Example 7.2: Equivalent resistance

Question: A $1\,\Omega$ and a $2\,{\rm\Omega}$ resistor are connected in parallel, and this pair of resistors is connected in series with a $4\,\Omega$ resistor. What is the equivalent resistance of the whole combination? What is the current flowing through the $4\,\Omega$ resistor if the whole combination is connected across the terminals of a $6\,{\rm V}$ battery (of negligible internal resistance)? Likewise, what are the currents flowing through the $1\,\Omega$ and $2\,\Omega$ resistors?
 
Answer: The equivalent resistance of the $1\,\Omega$ and $2\,\Omega$ resistors is

$$\frac{1}{R_{eq}'} = \frac{1}{1} + \frac{1}{2} = \frac{3}{2}\,\Omega^{-1},$$

giving $R_{\rm eq}' = 0.667\,{\rm\Omega}$. When a $0.667\,{\rm\Omega}$ resistor is combined in series with a $4\,\Omega$ resistor, the equivalent resistance is $R_{\rm eq} = 0.667 + 4 = 4.667\,\Omega$.

The current driven by the $6\,{\rm V}$ battery is

$$I = \frac{V}{R_{\rm eq}} = \frac{(6)}{(4.667)} = 1.29\,{\rm A}.$$

This is the current flowing through the $4\,\Omega$ resistor, since one end of this resistor is connected directly to the battery, with no intermediate junction points.

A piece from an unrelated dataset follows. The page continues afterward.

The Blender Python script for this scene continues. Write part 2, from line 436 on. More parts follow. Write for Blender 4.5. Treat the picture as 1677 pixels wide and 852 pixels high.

The voltage drop across the $4\,\Omega$ resistor is

$$V_4 = I\,R_4 = (1.29)\,(4) =5.14\,{\rm V}.$$

Thus, the voltage drop across the $1\,\Omega$ and $2\,\Omega$ combination is $V_{12} = 6-5.14 = 0.857\,{\rm V}$. The current flowing through the $1\,\Omega$ resistor is given by

$$I_1 = \frac{V_{12}}{R_1} = \frac{(0.857)}{(1)}= 0.857\,{\rm A}.$$

Likewise, the current flowing through the $2\,\Omega$ resistor is

$$I_2 = \frac{V_{12}}{R_2} = \frac{(0.857)}{(2)}= 0.429\,{\rm A}.$$

Note that the total current flowing through the $1\,\Omega$ and $2\,\Omega$ combination is $I_{12} = I_1 + I_2 = 1.29\,{\rm A}$, which is the same as the current flowing through the $4\,\Omega$ resistor. This makes sense because the $1\,\Omega$ and $2\,\Omega$ combination is connected in series with the $4\,\Omega$ resistor.